Where does bitcoin fit into this? At this point it's hard to say, but I think the case is fairly strong given the above points that its only value in the long run will be sentimental.
Similar to crytpo email is an open source protocol that anyone can develop and sell services with. What bulls are saying in 1997 is that netscape will be the only browser people widely use into the future. It's the same thing with bitcoin. Cryptocurrencies might be as widely used as email, but people will more than likely look back on bitcoin in the same way they look back on netscape--with vague remembrance.
see, some higher level dialogue in this thread!
anyways I get your point that the advantages of bitcoin are solely related to blockchain, and you can strip that out and ditch bitcoin altogether at some point.
my knowledge base is way behind in the space but I still think its like internet stocks in 1998. There will be huge winners and losers but damn if I can spot the next amazon and id rather wait until they all blow up and buy them in 2002. Or in this case 2019.
Today was the biggest single day drop in the history of the dow (as you well know). It was a perfect day to take fiat out of the stock market, and put it into BTC to "preserve wealth".

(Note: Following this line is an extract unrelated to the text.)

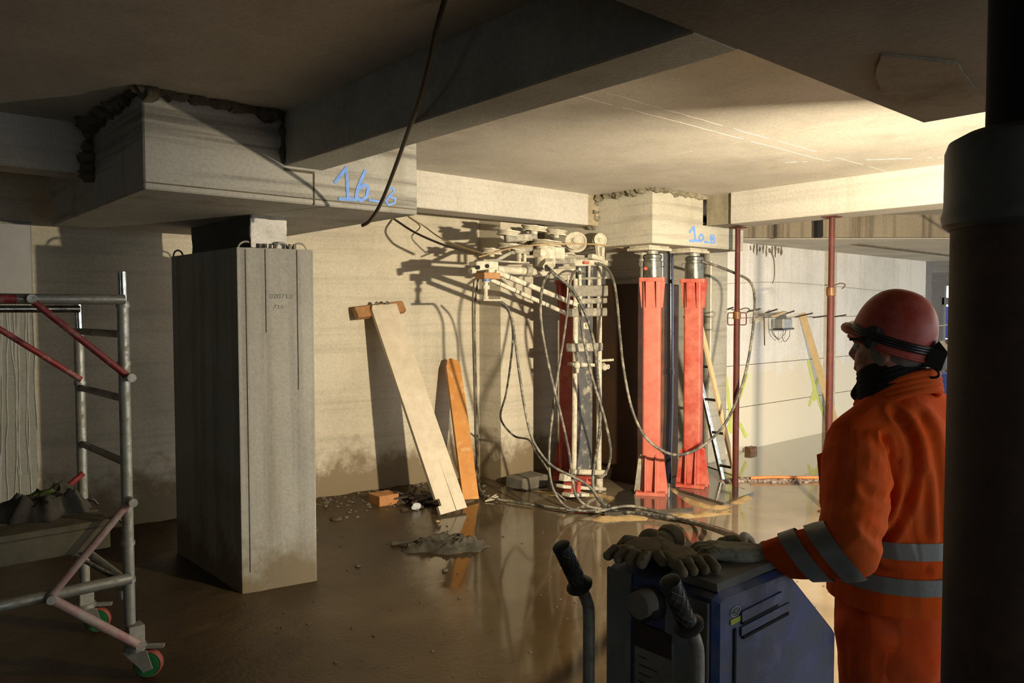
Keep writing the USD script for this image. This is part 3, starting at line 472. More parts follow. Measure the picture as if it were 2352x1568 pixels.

Instead BTC continues to crash.
I would think that if this BTC crash coincides with a stock market correction, that's even more bearish for BTC. Anyone also see it that way? Had BTC had a substantial correction today that would have been quite interesting.
Instead BTC continues to crash.
I would think that if this BTC crash coincides with a stock market correction, that's even more bearish for BTC. Anyone also see it that way? Had BTC had a substantial correction today that would have been quite interesting.
Decaptain,
A quick google led me this https://bitcoinwarrior.net/bitcoin_deals_and_discounts/ and a couple other sites offering bitcoin discounts. Also he never specified any of the top merchants offering discounts
A quick google led me this https://bitcoinwarrior.net/bitcoin_deals_and_discounts/ and a couple other sites offering bitcoin discounts. Also he never specified any of the top merchants offering discounts
Lol at your link of 36 merchants (that no one has ever heard of )out of 100's of thousands of online merchants as proof of anything.